Um dia de abril

 

 

Maria José Silveira

 

Do dia 1 de abril de 1964 o que mais me lembro é do rádio tocando músicas fúnebres. Meu pai, tenso, saindo para o Congresso e o deixando ligado, na esperança de que escutássemos alguma rara notícia, ainda que censurada, e minha mãe preocupada atendendo o telefone que tocava sem parar.

“Os militares tomaram o poder”, “Jango está foragido”.

O ambiente era pesado, e tão fúnebre quanto a música das rádios.

Dias assim parecem perturbar o próprio ar de onde estamos. Posso estar exagerando, mas acho que não: sirenes ao longe, tanques passando nas ruas desertas são coisas que mudam a cara da cidade. Notícias de prisão, do voo de Jango, de quarteladas em tal ou qual cidade, de explosões aqui e ali, e o ambiente de insegurança se instalando dentro das casas.

Algo de muito grave estava acontecendo, mas nem de longe eu podia imaginar quão grave. Nem de longe imaginava como aquele dia mudaria a vida do país e, em consequência, também a minha.

Brasília era ainda uma cidade vermelha, cheia de pó, muito sol, poucas árvores, poucos bares e lojas, muita lama, em vários lugares o jeitão de acampamento, amigas minhas ainda moravam nas casas de madeira construídas para os engenheiros nos anos da construção,

Não sei o que se passava por minha jovem cabeça, olhando da grande janela do meu quarto de onde se via o eixo. Não saímos de casa, ninguém sabia ao certo o que aqueles homens duros, empertigados em suas fardas estariam fazendo, e o dia permanece nebuloso na minha cabeça. Jovens como eu naquele momento não tinham como entender o que se passava. Jovens tenros em geral são alienados, desinformados do coletivo, desinteressados do coletivo; o coletivo do jovem é seu grupo de amigos, o mundo ainda pequeno o bastante para caber tão só o grupo de amigos, os namorados, as paixonites, a escola, a família.

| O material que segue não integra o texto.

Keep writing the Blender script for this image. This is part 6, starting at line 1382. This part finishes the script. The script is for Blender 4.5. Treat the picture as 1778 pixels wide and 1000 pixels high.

Eu fazia aquela idiotice que se chamava curso Normal, em um pequeno colégio de freiras. Entre minhas colegas, havia uma amiga especial, Siboneide. Nós duas havíamos começado a ler um livro de capa dura azul, “Fundamentos da Dialética”, de Pulitizer, fascinadas com o que descobríamos. Não me lembro como veio parar em nossas mãos, e nenhuma de nós tinha a menor condição de prever que aquele logo seria um livro proibido.

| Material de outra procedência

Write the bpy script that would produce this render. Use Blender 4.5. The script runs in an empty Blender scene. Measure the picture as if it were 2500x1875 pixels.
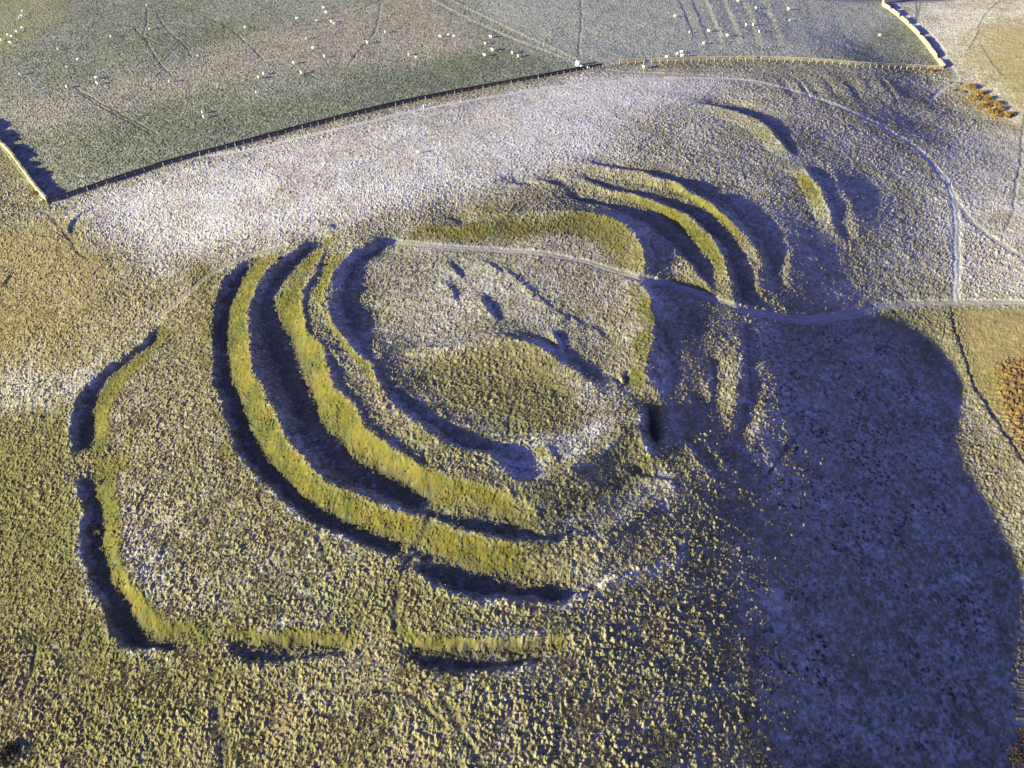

Como iríamos saber o que nos aguardava?

Congresso fechado, deputados cassados e presos, instituições democráticas fechadas, mentes brilhantes perseguidas, universidades aterrorizadas, inúmeras prisões feitas, inúmeras mortes, tanques nas ruas, censura nos jornais e rádios, sindicatos fechados, trabalhadores sem direitos, artistas censurados, cidadãos exilados: uma ditadura é isso. Um país sem direitos, oprimido, e com medo.

O resultado foram os 21 anos que deixaram o país com mais miséria, mais problemas, mais ignorância. E o rescaldo que, depois de 50 anos, ainda nos acompanha, porque é muito difícil, e leva muito tempo, superar as perdas de tantos anos e conseguir tomar um rumo livre e justo.

 

"Dias assim parecem perturbar o próprio ar de onde estamos. Posso estar exagerando, mas acho que não."